La Grande Parade est le second volet d'une trilogie inaugurant la filmographie de Chen Kaige, et dans laquelle il interroge son rapport à la Révolution Culturelle. Terre jaune (1984) et Le Roi des enfants (1987) recèlent une part biographique où Chen Kaige s'inspire en partie de son expérience de mobilisation par le Parti Communiste dans les campagnes pour récolter des chants traditionnels dans le film de 1984, et pour faire office d'enseignant assénant les préceptes de Mao aux enfants dans le film de 1987. La Grande Parade s'inscrit dans cette veine avec le récit du service militaire d'un groupe de soldats, en vue d'un grand défilé pour la fête nationale chinoise.

Le postulat parait au premier abord moins "insoumis" que les deux autres films de la trilogie avec ce contexte militaire que l'on pourrait craindre trop patriotique. Chen Kaige évite cet écueil tout en évitant prudemment d'égratigner la Chine. On va suivre un microcosme de soldats et d'officiers, tous engagés là pour des raisons bien différentes. L'éducation, le parcours, les origines sociales tout comme régionales amènent une promiscuité entre des individus antinomiques qui doivent cependant composer un corps uni en vue de la parade. Il y a quelque chose d'universel dans ce contexte pour les gens ayant eu l'expérience d'un service militaire, mais que Kaige rattache à quelques éléments plus spécifiquement chinois. 

L'expérience militaire est facteur d'ascenseur social, une manière d'élever sa condition que ce soit par le grade (tous les personnages étant engagés de leur plein gré), où l'accès aux études que confère ce passage quand on n’a pas les moyens de payer d'onéreuses écoles. Ces motivations peu patriotiques sont naturellement ébranlées lorsque soumises à la rigueur de certains exercices militaires et autres punitions, mais Chen Kaige capture la naissance d'un collectif et vrai esprit de corps qui semble plus devoir à la fraternité qu'au drapeau. L'entraide et les encouragements entre camarades en difficultés amènent des moments touchants, versant dans le drame ou la comédie légère comme les astuces vaines que proposent ses camarades à un soldat en difficulté physique à cause d'une jambe plus courte que l'autre.

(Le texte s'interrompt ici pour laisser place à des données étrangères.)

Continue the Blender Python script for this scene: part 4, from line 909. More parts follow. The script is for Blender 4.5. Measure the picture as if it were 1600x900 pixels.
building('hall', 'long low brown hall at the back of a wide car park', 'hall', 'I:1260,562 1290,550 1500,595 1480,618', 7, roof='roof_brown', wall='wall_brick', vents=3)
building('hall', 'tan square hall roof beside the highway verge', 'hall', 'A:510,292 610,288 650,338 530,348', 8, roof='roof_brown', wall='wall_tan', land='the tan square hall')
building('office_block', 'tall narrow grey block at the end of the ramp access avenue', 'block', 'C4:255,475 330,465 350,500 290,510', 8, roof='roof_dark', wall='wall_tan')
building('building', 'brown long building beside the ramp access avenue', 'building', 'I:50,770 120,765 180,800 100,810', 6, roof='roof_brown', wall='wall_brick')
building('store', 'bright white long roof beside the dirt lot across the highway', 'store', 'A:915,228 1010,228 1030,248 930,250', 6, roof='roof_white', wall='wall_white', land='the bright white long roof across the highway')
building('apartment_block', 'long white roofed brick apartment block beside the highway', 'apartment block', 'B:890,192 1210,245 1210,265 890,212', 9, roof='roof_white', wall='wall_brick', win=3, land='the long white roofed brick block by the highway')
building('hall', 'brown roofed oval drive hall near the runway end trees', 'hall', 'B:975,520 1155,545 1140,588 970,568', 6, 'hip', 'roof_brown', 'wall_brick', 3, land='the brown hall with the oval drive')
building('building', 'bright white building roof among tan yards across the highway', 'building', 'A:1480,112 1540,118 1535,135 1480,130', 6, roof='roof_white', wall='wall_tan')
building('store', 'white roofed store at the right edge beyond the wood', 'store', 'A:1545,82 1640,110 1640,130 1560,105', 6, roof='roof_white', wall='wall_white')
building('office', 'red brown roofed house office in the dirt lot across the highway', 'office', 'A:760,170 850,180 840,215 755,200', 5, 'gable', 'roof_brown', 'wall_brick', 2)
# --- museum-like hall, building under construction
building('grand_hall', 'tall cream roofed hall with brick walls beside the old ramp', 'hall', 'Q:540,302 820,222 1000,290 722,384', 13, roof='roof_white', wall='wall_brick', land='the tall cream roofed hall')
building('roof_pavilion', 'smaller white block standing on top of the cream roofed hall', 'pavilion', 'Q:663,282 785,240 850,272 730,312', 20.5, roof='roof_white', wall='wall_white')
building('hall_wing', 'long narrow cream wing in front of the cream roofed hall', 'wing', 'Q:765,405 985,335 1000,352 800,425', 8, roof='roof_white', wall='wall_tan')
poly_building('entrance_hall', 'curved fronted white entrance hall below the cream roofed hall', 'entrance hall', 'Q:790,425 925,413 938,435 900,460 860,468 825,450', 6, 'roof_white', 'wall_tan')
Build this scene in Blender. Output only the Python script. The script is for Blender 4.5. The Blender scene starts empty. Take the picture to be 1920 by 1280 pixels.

Chen Kaige alterne constamment son filmage entre individu et collectif, en situation militaire ou dans l'intimité, pour saisir avec vérité les motivations comme les doutes de ses protagonistes. La défaillance physique a autant d'importance que la mentale, et concerne les simples soldats tout comme les gradés devant montrer l'exemple. Ce portrait à hauteur d'hommes évite ainsi le manichéisme ou la soumission au pouvoir dans les situations où il montre des protagonistes sincèrement habités par leur tâche. Un personnage en plein doute et sur le point de quitter la caserne (crachant des vérités amères sur la l'utilité de ce service) est ainsi ébranlé quand un soldat libéré car ayant perdu mère choisit de revenir, afin de défiler et honorer la mémoire de celle-ci qui aurait été fier de la voir en uniforme. 

Une révélation finale sur un des gradés les plus intransigeant viendra également mettre à mal ce simple point de vue patriotique. On peut aisément imaginer Kaige se retrouver dans ces sentiments contradictoires, lui qui adolescent puis jeune homme fut un maillon fervent du régime avant de le remettre en question dans sa filmographie des années 80/90 - avant un nouveau revirement plus déférent à partir des années 2000. Le film joue en tout cas habilement sur les deux tableaux sans pouvoir être accusé d'un côté ou de l'autre, la complexité de l'individu est largement exposée tout en célébrant dans toute l'imagerie militaire finale sa capacité à se fondre dans un ensemble - servant quoi, là est l'ambiguïté. 

Formellement on retrouve certaines expérimentations de Terre jaune dans le travail sur les focales, l'image se déformant au gré des éléments notamment la chaleur durant les épreuves d'endurance, Zhang Yimou à la photo anticipant d'ailleurs certaines de ses tentatives de Le Sorgho Rouge (1987). Et sinon l'avis est peut-être biaisé par le fait d'avoir vu le futur Adieu ma concubine (1993) avant, mais il est à noter une vraie atmosphère et promiscuité homoérotique dans le filmage des corps nus, l'attention et la tendresse sans détours dont font preuve les personnages (qui sont tous masculins), sans bien sûr franchir le pas d'une homosexualité explicite. Très beau film en tout cas qui s'inscrit dans ce beau début de carrière de Chen Kaige.